Sustainable Merlot

A Napa Valley merlot proves that you can buy from small, local vintners while staying on a budget.

Buying local, sustainably produced food is all the rage. But is it possible to find a locally made merlot from a small vintner for a moderate price?

After all, it’s no secret that larger winemakers can afford to offer lower prices because of economies of scale. By contrast, smaller producers have lots of upfront costs packed into fewer bottles of wine.

Nonetheless, Wineau set out to find a couple of less expensive merlots from smaller, California vineyards to accompany dinner at the house of some close friends who both enjoy a good bottle of red wine.
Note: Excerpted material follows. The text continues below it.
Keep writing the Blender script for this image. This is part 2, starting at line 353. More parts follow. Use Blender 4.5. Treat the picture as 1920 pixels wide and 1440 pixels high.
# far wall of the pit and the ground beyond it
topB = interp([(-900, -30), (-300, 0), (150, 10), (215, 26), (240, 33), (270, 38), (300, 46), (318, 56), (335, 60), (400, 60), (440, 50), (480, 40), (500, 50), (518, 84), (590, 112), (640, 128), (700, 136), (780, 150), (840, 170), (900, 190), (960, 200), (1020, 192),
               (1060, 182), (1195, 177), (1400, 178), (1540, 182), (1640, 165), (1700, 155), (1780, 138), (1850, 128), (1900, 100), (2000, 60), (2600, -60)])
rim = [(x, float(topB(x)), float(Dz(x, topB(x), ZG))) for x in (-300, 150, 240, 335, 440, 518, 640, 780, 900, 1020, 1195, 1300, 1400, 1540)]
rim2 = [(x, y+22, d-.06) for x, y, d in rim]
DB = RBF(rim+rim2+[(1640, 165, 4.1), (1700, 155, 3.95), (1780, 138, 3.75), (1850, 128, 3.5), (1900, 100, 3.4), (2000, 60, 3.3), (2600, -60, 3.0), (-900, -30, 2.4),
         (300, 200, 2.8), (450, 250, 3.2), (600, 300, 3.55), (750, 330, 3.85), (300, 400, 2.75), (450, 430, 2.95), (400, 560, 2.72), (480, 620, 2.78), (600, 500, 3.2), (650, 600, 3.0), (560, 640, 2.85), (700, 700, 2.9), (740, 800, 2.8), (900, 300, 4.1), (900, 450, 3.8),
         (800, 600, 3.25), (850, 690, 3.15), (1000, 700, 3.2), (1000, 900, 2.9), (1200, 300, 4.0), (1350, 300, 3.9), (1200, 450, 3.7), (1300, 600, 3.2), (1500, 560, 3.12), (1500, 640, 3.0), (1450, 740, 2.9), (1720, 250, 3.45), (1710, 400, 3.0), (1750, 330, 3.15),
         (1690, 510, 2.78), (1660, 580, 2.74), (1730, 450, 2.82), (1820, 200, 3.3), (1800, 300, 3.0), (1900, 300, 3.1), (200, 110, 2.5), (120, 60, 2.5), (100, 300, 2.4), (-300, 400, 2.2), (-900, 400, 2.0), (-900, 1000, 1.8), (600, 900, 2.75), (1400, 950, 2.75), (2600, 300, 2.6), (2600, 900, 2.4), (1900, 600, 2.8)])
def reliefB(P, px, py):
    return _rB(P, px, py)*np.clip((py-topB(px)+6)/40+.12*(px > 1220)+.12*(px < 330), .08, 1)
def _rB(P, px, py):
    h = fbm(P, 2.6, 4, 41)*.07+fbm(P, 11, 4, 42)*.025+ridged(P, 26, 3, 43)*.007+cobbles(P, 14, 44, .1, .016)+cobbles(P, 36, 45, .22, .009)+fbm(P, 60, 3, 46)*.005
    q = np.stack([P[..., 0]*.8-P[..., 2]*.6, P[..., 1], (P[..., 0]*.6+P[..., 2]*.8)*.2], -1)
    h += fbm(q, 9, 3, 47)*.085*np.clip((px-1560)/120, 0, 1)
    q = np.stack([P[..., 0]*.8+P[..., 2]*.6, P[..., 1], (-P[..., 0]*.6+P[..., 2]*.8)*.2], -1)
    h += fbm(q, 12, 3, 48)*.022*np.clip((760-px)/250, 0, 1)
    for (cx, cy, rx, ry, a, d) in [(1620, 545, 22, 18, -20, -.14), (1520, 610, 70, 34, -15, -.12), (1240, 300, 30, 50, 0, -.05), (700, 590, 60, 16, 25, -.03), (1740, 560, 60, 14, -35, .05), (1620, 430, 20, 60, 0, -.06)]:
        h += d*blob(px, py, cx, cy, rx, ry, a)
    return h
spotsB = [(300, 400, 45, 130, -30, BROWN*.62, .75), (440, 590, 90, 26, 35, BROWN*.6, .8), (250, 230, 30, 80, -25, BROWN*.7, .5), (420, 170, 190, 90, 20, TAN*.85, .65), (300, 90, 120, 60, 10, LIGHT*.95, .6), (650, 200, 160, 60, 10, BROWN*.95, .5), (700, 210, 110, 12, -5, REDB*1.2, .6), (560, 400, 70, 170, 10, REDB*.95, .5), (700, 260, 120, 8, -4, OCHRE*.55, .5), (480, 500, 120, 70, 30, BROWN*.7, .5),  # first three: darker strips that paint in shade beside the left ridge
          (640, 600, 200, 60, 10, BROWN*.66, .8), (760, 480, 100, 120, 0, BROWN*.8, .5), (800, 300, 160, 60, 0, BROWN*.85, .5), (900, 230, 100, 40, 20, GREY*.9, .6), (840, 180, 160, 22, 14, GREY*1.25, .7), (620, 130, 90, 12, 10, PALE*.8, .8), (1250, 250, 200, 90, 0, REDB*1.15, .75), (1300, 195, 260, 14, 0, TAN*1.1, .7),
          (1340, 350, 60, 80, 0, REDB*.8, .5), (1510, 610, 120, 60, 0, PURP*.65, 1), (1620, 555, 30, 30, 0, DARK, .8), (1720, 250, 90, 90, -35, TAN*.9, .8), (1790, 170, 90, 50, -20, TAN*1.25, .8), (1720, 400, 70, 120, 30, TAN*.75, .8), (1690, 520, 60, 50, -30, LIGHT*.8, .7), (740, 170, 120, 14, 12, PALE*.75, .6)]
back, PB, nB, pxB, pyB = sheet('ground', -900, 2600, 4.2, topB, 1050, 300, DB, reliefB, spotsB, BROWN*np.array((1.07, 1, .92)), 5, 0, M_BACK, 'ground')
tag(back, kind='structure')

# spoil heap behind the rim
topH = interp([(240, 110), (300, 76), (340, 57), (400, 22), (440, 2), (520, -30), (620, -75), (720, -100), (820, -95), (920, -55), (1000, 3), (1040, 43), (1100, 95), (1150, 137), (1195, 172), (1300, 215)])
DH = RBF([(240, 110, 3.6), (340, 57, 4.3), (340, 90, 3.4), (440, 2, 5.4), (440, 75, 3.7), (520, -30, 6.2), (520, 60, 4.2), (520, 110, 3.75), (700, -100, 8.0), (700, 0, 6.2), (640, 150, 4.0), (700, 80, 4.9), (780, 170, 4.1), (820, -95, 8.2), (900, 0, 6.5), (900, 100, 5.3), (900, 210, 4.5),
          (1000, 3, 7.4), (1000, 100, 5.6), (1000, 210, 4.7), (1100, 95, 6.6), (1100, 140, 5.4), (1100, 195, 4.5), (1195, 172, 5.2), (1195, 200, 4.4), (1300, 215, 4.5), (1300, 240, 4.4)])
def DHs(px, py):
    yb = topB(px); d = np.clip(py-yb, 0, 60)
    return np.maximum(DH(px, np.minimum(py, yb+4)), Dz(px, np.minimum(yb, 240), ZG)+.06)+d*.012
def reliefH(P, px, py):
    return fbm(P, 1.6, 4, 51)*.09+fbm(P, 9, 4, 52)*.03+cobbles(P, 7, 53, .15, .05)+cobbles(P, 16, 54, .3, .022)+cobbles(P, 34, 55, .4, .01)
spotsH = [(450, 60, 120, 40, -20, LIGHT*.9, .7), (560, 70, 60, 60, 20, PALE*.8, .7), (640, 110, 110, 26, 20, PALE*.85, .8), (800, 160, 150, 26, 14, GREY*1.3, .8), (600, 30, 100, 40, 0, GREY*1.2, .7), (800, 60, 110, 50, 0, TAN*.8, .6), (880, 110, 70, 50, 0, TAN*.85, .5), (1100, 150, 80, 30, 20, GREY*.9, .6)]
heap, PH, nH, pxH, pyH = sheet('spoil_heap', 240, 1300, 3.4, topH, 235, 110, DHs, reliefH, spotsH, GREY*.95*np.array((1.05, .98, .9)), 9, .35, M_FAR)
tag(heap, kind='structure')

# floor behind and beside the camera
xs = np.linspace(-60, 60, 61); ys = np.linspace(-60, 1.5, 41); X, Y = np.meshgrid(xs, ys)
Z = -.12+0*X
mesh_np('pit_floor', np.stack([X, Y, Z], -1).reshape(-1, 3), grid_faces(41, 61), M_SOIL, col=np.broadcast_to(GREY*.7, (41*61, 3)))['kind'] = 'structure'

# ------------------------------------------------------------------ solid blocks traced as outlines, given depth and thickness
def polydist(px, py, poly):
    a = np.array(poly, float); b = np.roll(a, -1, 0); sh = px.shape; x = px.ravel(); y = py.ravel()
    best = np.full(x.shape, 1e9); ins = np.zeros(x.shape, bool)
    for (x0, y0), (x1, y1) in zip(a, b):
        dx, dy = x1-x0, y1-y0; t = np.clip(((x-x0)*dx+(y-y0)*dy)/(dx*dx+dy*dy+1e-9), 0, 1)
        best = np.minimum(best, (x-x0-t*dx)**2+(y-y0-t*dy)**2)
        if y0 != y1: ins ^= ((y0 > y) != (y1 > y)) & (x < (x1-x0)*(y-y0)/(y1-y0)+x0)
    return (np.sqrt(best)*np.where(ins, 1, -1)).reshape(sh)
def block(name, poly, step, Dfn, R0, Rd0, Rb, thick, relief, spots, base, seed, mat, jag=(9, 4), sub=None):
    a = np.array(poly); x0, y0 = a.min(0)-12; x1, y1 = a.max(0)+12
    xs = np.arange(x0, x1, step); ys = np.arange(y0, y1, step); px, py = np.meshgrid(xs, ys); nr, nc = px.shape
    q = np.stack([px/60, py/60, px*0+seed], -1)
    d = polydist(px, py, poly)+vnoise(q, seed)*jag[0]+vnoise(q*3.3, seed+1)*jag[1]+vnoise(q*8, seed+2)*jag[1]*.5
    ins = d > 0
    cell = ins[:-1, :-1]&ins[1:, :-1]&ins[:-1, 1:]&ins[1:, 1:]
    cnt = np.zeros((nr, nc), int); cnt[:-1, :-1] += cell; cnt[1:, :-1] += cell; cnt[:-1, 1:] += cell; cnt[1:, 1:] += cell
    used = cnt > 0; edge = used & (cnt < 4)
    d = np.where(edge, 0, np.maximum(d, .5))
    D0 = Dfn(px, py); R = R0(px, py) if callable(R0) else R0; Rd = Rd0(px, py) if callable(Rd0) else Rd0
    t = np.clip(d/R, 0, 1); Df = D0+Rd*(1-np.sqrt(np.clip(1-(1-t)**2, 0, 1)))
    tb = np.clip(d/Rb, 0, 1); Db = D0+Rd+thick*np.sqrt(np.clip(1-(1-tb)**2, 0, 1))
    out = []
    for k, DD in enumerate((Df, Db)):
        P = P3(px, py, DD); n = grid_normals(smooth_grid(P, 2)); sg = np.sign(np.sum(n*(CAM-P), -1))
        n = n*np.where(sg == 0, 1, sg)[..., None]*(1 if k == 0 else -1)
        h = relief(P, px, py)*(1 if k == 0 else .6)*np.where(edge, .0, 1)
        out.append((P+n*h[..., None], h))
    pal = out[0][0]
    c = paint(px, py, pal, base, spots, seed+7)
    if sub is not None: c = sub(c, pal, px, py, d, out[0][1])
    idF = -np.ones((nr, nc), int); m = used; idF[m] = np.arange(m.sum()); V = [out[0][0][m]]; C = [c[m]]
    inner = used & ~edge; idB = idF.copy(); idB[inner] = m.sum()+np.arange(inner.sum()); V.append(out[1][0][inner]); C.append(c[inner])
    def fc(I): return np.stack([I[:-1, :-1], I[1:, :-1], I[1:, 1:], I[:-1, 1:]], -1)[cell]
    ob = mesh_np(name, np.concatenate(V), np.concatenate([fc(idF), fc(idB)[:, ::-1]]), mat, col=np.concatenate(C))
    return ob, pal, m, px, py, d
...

After some consultation with the wine steward at Vino on College Avenue in Oakland’s Rockridge district, Wineau selected 2007 Sean Minor Four Bears Napa Valley Merlot ($12.95) and a 2007 Tangley Oaks Napa Valley Merlot ($15.95).

Sean Minor, who honed his winemaking skills at Beaulieu Vineyard in Napa Valley and at King Estate Winery in Oregon, has been garnering a lot of buzz in the past few years. His 2006 Napa Valley Merlot won a silver medal at the 2008 San Francisco International Competition and a double gold at the New World International Wine Competition. The June 2009 Wine Enthusiast awarded it 87 points.

His 2007 merlot provoked some strong reactions in our group. We all agreed that it has a remarkable bouquet, accented with berries, a hint of cocoa, and an oaky sweetness. But one of us didn’t like how the taste of fruit lingers on the back of the tongue, and another thought that even after it had a chance to breathe, it still left too much of a tannic flavor. The other two of us, however, including Wineau, thought it was a good, solid, drinkable red wine, richer than many merlots we’ve had. Once it aerated, it had a smooth aftertaste, and it worked great with our grilled chicken dinner. We also thought it would go well with a grilled red-meat dish. We gave it a 5.5 on a scale of one to ten, with ten being the highest.

Although Tangley Oaks is produced locally with an emphasis on terroir, that is, the indigenous characteristics of the grape and a sense of place to where it is grown, it’s actually owned by the giant worldwide wine seller Terlato International. We all agreed that it has a much more potent nose than the Sean Minor, while two of us, including Wineau, preferred its flavor and drinkability. It’s a light, tart wine, tinted with berries and a hint of espresso, and was a tasty complement to our meal. We gave it a six.